Destination Capitol Hill brings people to Washington, D.C., from multiple cities and destinations for meetings with representatives. When we can get someone from Fargo to sit with their elected official and talk about how important it is to drive business to meetings, that is much more effective than when I do this.

Are they getting the message?

We just had a huge turnover in our government. Another 121 first-time legislators came in this year and we have to educate them on the economic value of meetings.

We are a white-hat industry. Whether you are Republican or Democrat, a healthy meetings business can help any local district’s economy. The more people attend meetings, the more teachers and firemen they can hire.

Plus, meetings are a front door to economic development. A trip to a meeting is often the first step to buying a second home, moving to a city or opening a business there—$52 billion is invested in real estate each year by people from outside the U.S.

How can event professionals tell their story effectively?

They can explain that this industry helps grow careers by taking people with limited skills and making them highly employable. It isn’t like engineering, where if you don’t have a degree or live in the right city, you won’t get a job in tech. In the meetings industry, you can live anywhere and work tomorrow. It is labor-intensive and widely distributed.

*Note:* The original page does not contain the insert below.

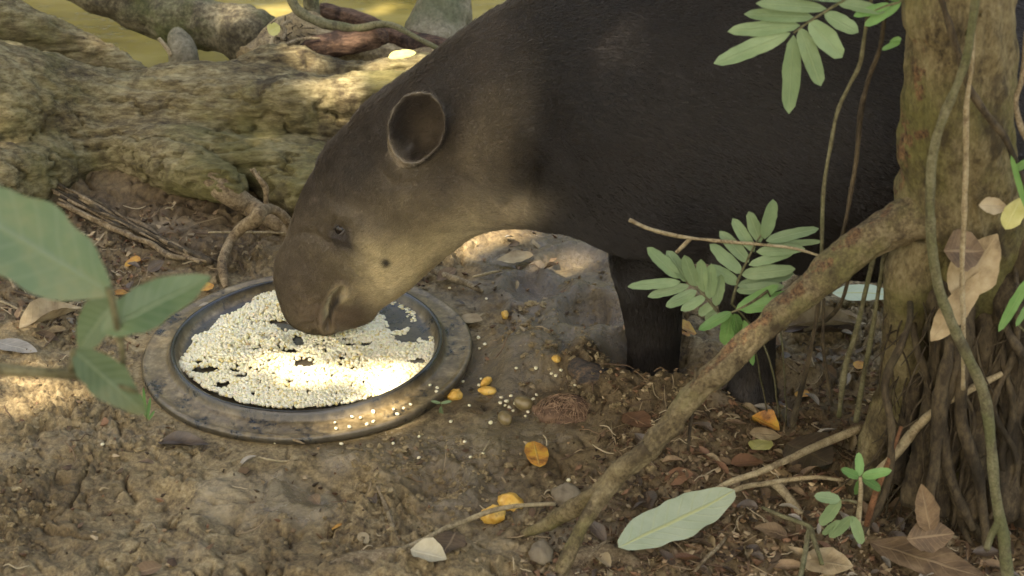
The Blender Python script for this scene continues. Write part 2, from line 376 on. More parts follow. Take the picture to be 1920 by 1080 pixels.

This is one of the few industries that has a positive balance of trade. When someone from Germany comes to the U.S. and attends a meeting, that has the same effect as buying an Intel computer or a Chevrolet car. It is an export. They come and leave their money. We don’t have to educate their children or fix their potholes. They don’t take our resources.

Plus, they go back and tell our story. Research shows they are 75 percent more likely to be positive about our country and our products.